* begin Data provided *
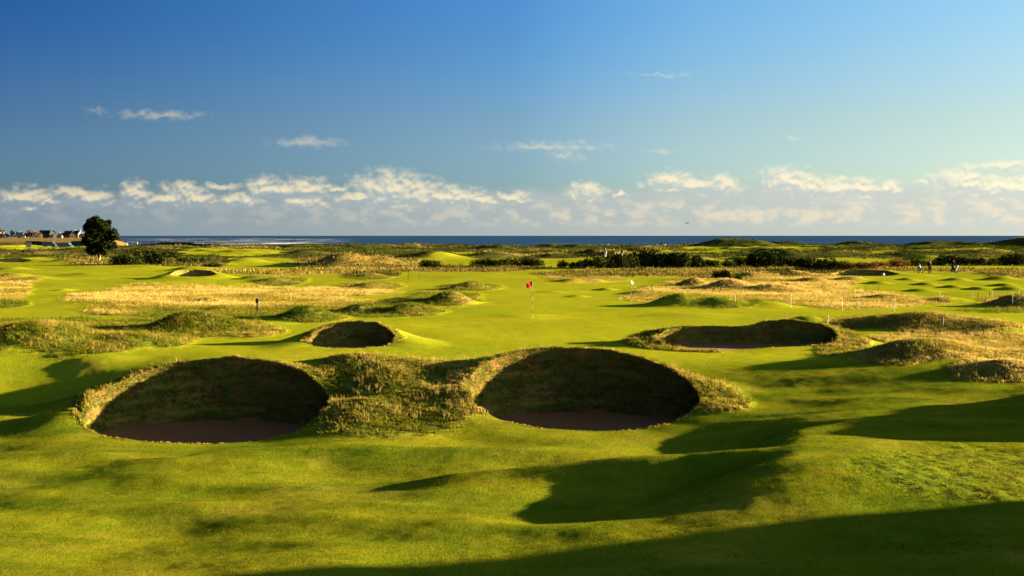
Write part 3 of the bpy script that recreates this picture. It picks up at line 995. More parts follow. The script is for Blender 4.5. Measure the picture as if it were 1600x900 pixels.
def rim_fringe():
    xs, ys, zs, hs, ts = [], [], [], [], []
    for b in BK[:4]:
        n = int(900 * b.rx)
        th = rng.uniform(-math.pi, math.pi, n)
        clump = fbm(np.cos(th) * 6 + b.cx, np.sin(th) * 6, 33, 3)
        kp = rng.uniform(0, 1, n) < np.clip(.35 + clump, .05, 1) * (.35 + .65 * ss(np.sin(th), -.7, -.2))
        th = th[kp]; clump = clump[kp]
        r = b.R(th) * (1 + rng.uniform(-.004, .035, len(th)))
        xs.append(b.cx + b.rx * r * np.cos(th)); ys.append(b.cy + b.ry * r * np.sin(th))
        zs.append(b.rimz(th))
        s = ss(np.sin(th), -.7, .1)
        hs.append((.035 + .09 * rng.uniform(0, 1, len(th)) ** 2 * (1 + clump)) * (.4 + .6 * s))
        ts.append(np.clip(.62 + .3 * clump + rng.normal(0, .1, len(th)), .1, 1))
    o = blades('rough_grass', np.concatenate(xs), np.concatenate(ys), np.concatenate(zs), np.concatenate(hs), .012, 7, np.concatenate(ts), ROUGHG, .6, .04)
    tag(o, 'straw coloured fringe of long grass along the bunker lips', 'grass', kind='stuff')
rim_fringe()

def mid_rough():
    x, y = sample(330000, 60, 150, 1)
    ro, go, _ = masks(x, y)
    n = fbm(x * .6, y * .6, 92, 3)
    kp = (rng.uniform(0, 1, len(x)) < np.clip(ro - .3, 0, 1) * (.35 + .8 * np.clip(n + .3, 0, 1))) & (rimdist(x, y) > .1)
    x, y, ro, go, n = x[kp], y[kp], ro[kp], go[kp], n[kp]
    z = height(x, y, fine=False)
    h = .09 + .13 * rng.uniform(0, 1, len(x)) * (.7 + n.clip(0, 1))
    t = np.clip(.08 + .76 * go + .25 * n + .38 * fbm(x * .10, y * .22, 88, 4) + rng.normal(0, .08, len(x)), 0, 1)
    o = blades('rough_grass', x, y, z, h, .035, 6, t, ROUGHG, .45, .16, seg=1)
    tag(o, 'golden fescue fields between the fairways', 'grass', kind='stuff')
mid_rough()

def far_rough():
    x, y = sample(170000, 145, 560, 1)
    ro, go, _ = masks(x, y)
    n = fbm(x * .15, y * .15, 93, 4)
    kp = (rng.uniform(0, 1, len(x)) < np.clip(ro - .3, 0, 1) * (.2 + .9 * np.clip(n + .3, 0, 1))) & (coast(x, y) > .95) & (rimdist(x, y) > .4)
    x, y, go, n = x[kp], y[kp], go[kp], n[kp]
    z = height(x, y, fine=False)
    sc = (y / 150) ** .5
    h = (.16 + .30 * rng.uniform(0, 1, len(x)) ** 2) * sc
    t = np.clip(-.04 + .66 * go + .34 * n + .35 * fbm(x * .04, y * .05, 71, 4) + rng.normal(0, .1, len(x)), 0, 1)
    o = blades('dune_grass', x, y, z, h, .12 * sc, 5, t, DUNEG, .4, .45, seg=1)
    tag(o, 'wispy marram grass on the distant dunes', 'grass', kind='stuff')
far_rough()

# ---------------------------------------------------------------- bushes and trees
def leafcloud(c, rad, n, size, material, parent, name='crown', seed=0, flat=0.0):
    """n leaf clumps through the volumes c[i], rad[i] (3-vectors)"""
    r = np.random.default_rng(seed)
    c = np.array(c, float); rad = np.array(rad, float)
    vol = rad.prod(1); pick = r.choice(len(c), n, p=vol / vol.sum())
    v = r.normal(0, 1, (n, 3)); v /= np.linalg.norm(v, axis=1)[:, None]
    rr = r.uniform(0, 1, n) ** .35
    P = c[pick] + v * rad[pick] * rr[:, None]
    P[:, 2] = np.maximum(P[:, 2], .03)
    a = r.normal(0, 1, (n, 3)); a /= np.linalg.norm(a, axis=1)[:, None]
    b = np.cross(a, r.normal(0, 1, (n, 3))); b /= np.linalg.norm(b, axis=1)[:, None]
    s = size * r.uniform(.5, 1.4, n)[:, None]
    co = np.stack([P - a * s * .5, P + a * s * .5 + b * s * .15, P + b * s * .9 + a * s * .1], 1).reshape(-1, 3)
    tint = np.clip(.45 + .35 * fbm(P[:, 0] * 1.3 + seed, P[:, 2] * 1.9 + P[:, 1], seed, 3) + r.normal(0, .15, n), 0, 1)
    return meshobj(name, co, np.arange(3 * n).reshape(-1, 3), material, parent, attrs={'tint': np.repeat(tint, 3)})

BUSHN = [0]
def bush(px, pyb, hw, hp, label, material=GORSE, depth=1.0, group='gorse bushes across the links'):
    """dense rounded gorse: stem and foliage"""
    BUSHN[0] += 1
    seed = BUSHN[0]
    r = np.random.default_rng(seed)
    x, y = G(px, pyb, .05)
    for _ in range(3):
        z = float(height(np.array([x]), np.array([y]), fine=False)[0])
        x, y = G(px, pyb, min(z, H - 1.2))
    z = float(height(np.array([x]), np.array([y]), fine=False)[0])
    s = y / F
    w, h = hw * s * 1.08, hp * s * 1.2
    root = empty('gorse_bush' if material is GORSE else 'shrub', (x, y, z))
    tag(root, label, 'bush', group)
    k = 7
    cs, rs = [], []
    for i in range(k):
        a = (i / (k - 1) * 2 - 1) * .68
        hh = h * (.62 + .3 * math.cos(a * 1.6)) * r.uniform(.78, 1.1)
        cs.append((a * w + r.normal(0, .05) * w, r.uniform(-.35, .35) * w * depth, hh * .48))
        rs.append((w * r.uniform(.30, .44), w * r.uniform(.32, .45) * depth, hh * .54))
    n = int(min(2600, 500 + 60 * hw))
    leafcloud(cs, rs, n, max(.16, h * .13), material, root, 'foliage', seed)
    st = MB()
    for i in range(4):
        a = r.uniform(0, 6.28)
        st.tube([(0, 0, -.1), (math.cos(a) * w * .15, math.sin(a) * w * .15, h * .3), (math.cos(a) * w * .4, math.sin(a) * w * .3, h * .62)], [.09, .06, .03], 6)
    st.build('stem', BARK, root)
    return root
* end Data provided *
- Objective -
Give back the whole listing as it stands, minus its pictures.

- Response to the task -
Write part 3 of the bpy script that recreates this picture. It picks up at line 995. More parts follow. The script is for Blender 4.5. Measure the picture as if it were 1600x900 pixels.
def rim_fringe():
    xs, ys, zs, hs, ts = [], [], [], [], []
    for b in BK[:4]:
        n = int(900 * b.rx)
        th = rng.uniform(-math.pi, math.pi, n)
        clump = fbm(np.cos(th) * 6 + b.cx, np.sin(th) * 6, 33, 3)
        kp = rng.uniform(0, 1, n) < np.clip(.35 + clump, .05, 1) * (.35 + .65 * ss(np.sin(th), -.7, -.2))
        th = th[kp]; clump = clump[kp]
        r = b.R(th) * (1 + rng.uniform(-.004, .035, len(th)))
        xs.append(b.cx + b.rx * r * np.cos(th)); ys.append(b.cy + b.ry * r * np.sin(th))
        zs.append(b.rimz(th))
        s = ss(np.sin(th), -.7, .1)
        hs.append((.035 + .09 * rng.uniform(0, 1, len(th)) ** 2 * (1 + clump)) * (.4 + .6 * s))
        ts.append(np.clip(.62 + .3 * clump + rng.normal(0, .1, len(th)), .1, 1))
    o = blades('rough_grass', np.concatenate(xs), np.concatenate(ys), np.concatenate(zs), np.concatenate(hs), .012, 7, np.concatenate(ts), ROUGHG, .6, .04)
    tag(o, 'straw coloured fringe of long grass along the bunker lips', 'grass', kind='stuff')
rim_fringe()

def mid_rough():
    x, y = sample(330000, 60, 150, 1)
    ro, go, _ = masks(x, y)
    n = fbm(x * .6, y * .6, 92, 3)
    kp = (rng.uniform(0, 1, len(x)) < np.clip(ro - .3, 0, 1) * (.35 + .8 * np.clip(n + .3, 0, 1))) & (rimdist(x, y) > .1)
    x, y, ro, go, n = x[kp], y[kp], ro[kp], go[kp], n[kp]
    z = height(x, y, fine=False)
    h = .09 + .13 * rng.uniform(0, 1, len(x)) * (.7 + n.clip(0, 1))
    t = np.clip(.08 + .76 * go + .25 * n + .38 * fbm(x * .10, y * .22, 88, 4) + rng.normal(0, .08, len(x)), 0, 1)
    o = blades('rough_grass', x, y, z, h, .035, 6, t, ROUGHG, .45, .16, seg=1)
    tag(o, 'golden fescue fields between the fairways', 'grass', kind='stuff')
mid_rough()

def far_rough():
    x, y = sample(170000, 145, 560, 1)
    ro, go, _ = masks(x, y)
    n = fbm(x * .15, y * .15, 93, 4)
    kp = (rng.uniform(0, 1, len(x)) < np.clip(ro - .3, 0, 1) * (.2 + .9 * np.clip(n + .3, 0, 1))) & (coast(x, y) > .95) & (rimdist(x, y) > .4)
    x, y, go, n = x[kp], y[kp], go[kp], n[kp]
    z = height(x, y, fine=False)
    sc = (y / 150) ** .5
    h = (.16 + .30 * rng.uniform(0, 1, len(x)) ** 2) * sc
    t = np.clip(-.04 + .66 * go + .34 * n + .35 * fbm(x * .04, y * .05, 71, 4) + rng.normal(0, .1, len(x)), 0, 1)
    o = blades('dune_grass', x, y, z, h, .12 * sc, 5, t, DUNEG, .4, .45, seg=1)
    tag(o, 'wispy marram grass on the distant dunes', 'grass', kind='stuff')
far_rough()

# ---------------------------------------------------------------- bushes and trees
def leafcloud(c, rad, n, size, material, parent, name='crown', seed=0, flat=0.0):
    """n leaf clumps through the volumes c[i], rad[i] (3-vectors)"""
    r = np.random.default_rng(seed)
    c = np.array(c, float); rad = np.array(rad, float)
    vol = rad.prod(1); pick = r.choice(len(c), n, p=vol / vol.sum())
    v = r.normal(0, 1, (n, 3)); v /= np.linalg.norm(v, axis=1)[:, None]
    rr = r.uniform(0, 1, n) ** .35
    P = c[pick] + v * rad[pick] * rr[:, None]
    P[:, 2] = np.maximum(P[:, 2], .03)
    a = r.normal(0, 1, (n, 3)); a /= np.linalg.norm(a, axis=1)[:, None]
    b = np.cross(a, r.normal(0, 1, (n, 3))); b /= np.linalg.norm(b, axis=1)[:, None]
    s = size * r.uniform(.5, 1.4, n)[:, None]
    co = np.stack([P - a * s * .5, P + a * s * .5 + b * s * .15, P + b * s * .9 + a * s * .1], 1).reshape(-1, 3)
    tint = np.clip(.45 + .35 * fbm(P[:, 0] * 1.3 + seed, P[:, 2] * 1.9 + P[:, 1], seed, 3) + r.normal(0, .15, n), 0, 1)
    return meshobj(name, co, np.arange(3 * n).reshape(-1, 3), material, parent, attrs={'tint': np.repeat(tint, 3)})

BUSHN = [0]
def bush(px, pyb, hw, hp, label, material=GORSE, depth=1.0, group='gorse bushes across the links'):
    """dense rounded gorse: stem and foliage"""
    BUSHN[0] += 1
    seed = BUSHN[0]
    r = np.random.default_rng(seed)
    x, y = G(px, pyb, .05)
    for _ in range(3):
        z = float(height(np.array([x]), np.array([y]), fine=False)[0])
        x, y = G(px, pyb, min(z, H - 1.2))
    z = float(height(np.array([x]), np.array([y]), fine=False)[0])
    s = y / F
    w, h = hw * s * 1.08, hp * s * 1.2
    root = empty('gorse_bush' if material is GORSE else 'shrub', (x, y, z))
    tag(root, label, 'bush', group)
    k = 7
    cs, rs = [], []
    for i in range(k):
        a = (i / (k - 1) * 2 - 1) * .68
        hh = h * (.62 + .3 * math.cos(a * 1.6)) * r.uniform(.78, 1.1)
        cs.append((a * w + r.normal(0, .05) * w, r.uniform(-.35, .35) * w * depth, hh * .48))
        rs.append((w * r.uniform(.30, .44), w * r.uniform(.32, .45) * depth, hh * .54))
    n = int(min(2600, 500 + 60 * hw))
    leafcloud(cs, rs, n, max(.16, h * .13), material, root, 'foliage', seed)
    st = MB()
    for i in range(4):
        a = r.uniform(0, 6.28)
        st.tube([(0, 0, -.1), (math.cos(a) * w * .15, math.sin(a) * w * .15, h * .3), (math.cos(a) * w * .4, math.sin(a) * w * .3, h * .62)], [.09, .06, .03], 6)
    st.build('stem', BARK, root)
    return root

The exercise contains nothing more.